Litigância Climática
Em abril, o Tribunal Europeu dos Direitos Humanos proferiu uma decisão contra o governo da Suíça por violar os direitos humanos de seus cidadãos ao falhar em combater as mudanças climáticas. A iniciativa foi de um grupo de 2 mil idosas, todas com 64 anos ou mais, que buscaram a justiça após ondas de calor afetarem o país. Elas alegaram risco à saúde devido ao calor extremo e que o governo falhou em implementar ações para mitigação da mudança climática.
“A Corte reconheceu que a Suíça não tomou medidas cabíveis previstas no Acordo de Paris e que as ondas de calor provocaram danos à população, especialmente às mulheres idosas. Não é uma sentença condenatória, mas abre um caminho”, comenta a professora brasileira.
Noschang considera que um movimento semelhante poderia acontecer no Brasil, devido aos atuais impactos socioambientais. Alguns municípios do Rio Grande do Sul, por exemplo, foram atingidos três vezes em menos de um ano.
“Quando falamos de danos, há dois entes a serem reparados: o meio ambiente e as pessoas que sofreram com o dano. Então essa litigância é nova, surgindo na reparação das pessoas e também do meio ambiente”, explica ela.
Na Constituição Federal, há um único dispositivo sobre meio ambiente, que poderia ser invocado para responsabilização e reparação por parte dos agentes públicos.

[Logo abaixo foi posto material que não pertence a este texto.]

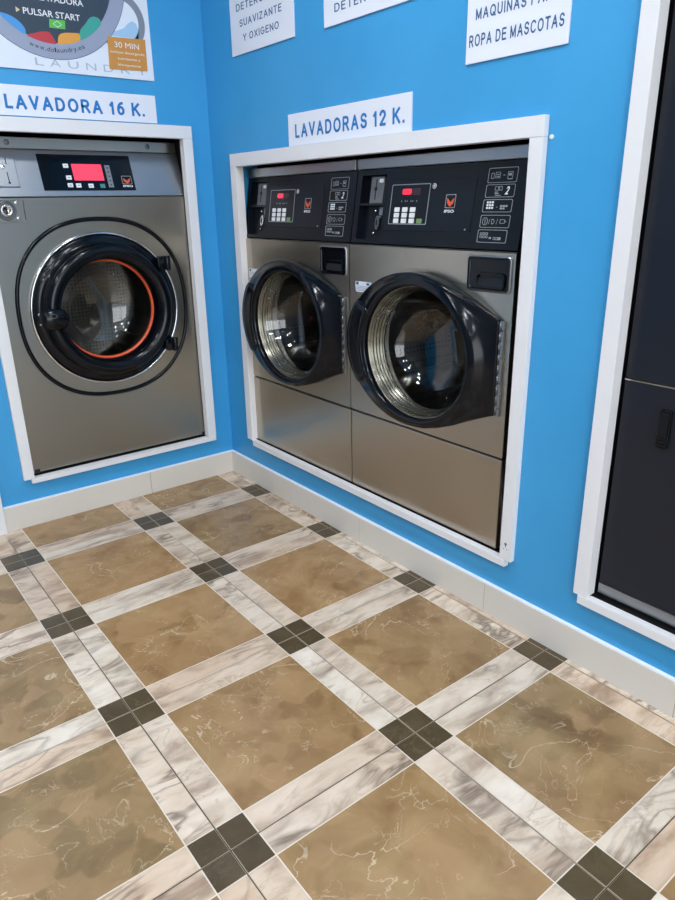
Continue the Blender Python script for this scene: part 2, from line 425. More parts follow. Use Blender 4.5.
# floor: one tiled surface, tiles with printed marble borders
P, SX, SY, B = .5, -.030, -.2798, .0625
mb = MB(); offs = []; tones = []
def q(x0, x1, y0, y1, z, mi, off, tone):
    mb.m = mi; mb.add([(x0,y0,z),(x1,y0,z),(x1,y1,z),(x0,y1,z)], [(0,1,2,3)]); offs.append(off); tones.append(tone)
q(RW-.1, .1, RD-.1, .1, -.0012, 5, (0,0,0), 0)
for k_ in (0, 1, 2, 3, 4): q(SX-P*k_-(.0010 if k_ == 2 else .0005), SX-P*k_+(.0010 if k_ == 2 else .0005), RD, SY + .2 - (.5 if k_ == 1 else 0), -.0010, 0, (0,0,0), 0)
for k_ in (3, 4): q(RW, 0, SY-P*k_-.0008, SY-P*k_+.0008, -.0008, 0, (0,0,0), 0)
rng = random.Random(3)
for i in range(-1, 8):
    for j in range(-1, 11):
        gx = .0021; gy = .0019 if j in (2, 3) else .0015
        x1, x0 = SX - P*i - gx, SX - P*(i+1) + gx
        y1, y0 = SY - P*j - gy, SY - P*(j+1) + gy
        x1, y1 = min(x1, .05), min(y1, .05); x0, y0 = max(x0, RW), max(y0, RD)
        if x0 >= x1 or y0 >= y1: continue
        q(x0, x1, y0, y1, -.0004, 1, (0,0,0), 0)
        X0, X1, Y0, Y1 = SX - P*(i+1) + gx, SX - P*i - gx, SY - P*(j+1) + gy, SY - P*j - gy
        l = .0014; o = (rng.uniform(0, 40), rng.uniform(0, 40), rng.uniform(0, 9)); tn = rng.random()
        xs = [(X0, X0+B-l), (X0+B+l, X1-B-l), (X1-B+l, X1)]; ys = [(Y0, Y0+B-l), (Y0+B+l, Y1-B-l), (Y1-B+l, Y1)]
        for a in range(3):
            for b in range(3):
                c = 2 if (a == 1 and b == 1) else (3 if (a == 1 or b == 1) else 4)
                xa, xb = max(xs[a][0], RW), min(xs[a][1], .05); ya, yb = max(ys[b][0], RD), min(ys[b][1], .05)
                if xa >= xb or ya >= yb: continue
                of = (o[0] + a*3.1, o[1] + b*5.7, o[2])
                q(xa, xb, ya, yb, 0, c, of, tn if c == 2 else rng.random())
nf = len(mb.f)
me = bpy.data.meshes.new('floor'); me.from_pydata([tuple(p) for p in mb.v], [], mb.f)
for k in ('grout', 'line', 'brown', 'strip', 'dark', 'grout_l'): me.materials.append(M[k])
for p, k in zip(me.polygons, mb.mi): p.material_index = k
a = me.attributes.new('off', 'FLOAT_VECTOR', 'FACE'); a.data.foreach_set('vector', [c for o in offs for c in o])
a = me.attributes.new('tone', 'FLOAT', 'FACE'); a.data.foreach_set('value', tones)
me.update()
fl = bpy.data.objects.new('floor', me); COL.objects.link(fl); fl['kind'] = 'structure'
mb = MB(); mb.box(RW-.1, .85, RD-.1, .95, -.08, -.003); structure(mb, 'floor_slab', M['grout'])

# baseboards of tile with white caulk along the top
hb, tb = .1014, .012
mb = MB()
js = [0.012, .363, .947, 1.541, 2.135, 2.73, 3.32, 3.92, 4.5, 5.0]
for a, b in zip(js[:-1], js[1:]):
    mb.m = 0; mb.box(-tb, -.0004, -a-.0008, -b+.0008, .0006, hb-.003)
mb.m = 2; mb.box(-tb+.001, -.0004, -.012, -5.0, .0002, hb-.004)
mb.m = 1; mb.box(-tb+.001, -.0004, -.0115, -5.0, hb-.003, hb+.0015)
structure(mb, 'baseboard_right', [M['base'], M['grout_w'], M['grout_g']])
mb = MB()
js = [0.0, .418, 1.0165]
for a, b in zip(js[:-1], js[1:]):
    mb.m = 0; mb.box(-a-.0008, -b+.0008, -tb, -.0004, .0006, hb-.003)
mb.m = 2; mb.box(-.001, -1.0165, -tb+.001, -.0004, .0002, hb-.004)
mb.m = 1; mb.box(-.0005, -1.0165, -tb+.001, -.0004, hb-.003, hb+.0015)
structure(mb, 'baseboard_back', [M['base'], M['grout_w'], M['grout_g']])
# white casing beside the big washer, at the left edge of the view
mb = MB()
mb.box(-1.057, -1.017, -.024, -.0004, .0005, 2.15); mb.box(-1.92, -1.88, -.024, -.0004, .0005, 2.15); mb.box(-1.92, -1.017, -.024, -.0004, 2.15, 2.19)
mb.box(-1.88, -1.057, -.006, -.0004, .0005, 2.15)
structure(mb, 'door_1', M['white'], .0015)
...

O artigo 225 dispõe sobre proteção ambiental e diz: “Todos têm direito ao meio ambiente ecologicamente equilibrado, bem de uso comum do povo e essencial à sadia qualidade de vida, impondo-se ao Poder Público e à coletividade o dever de defendê-lo e preservá-lo para as presentes e futuras gerações”.
Noschang lembra ainda que, internacionalmente, o Brasil é signatário de tratados com metas para a mitigação de mudanças climáticas, fazendo delas um compromisso legal do Estado brasileiro.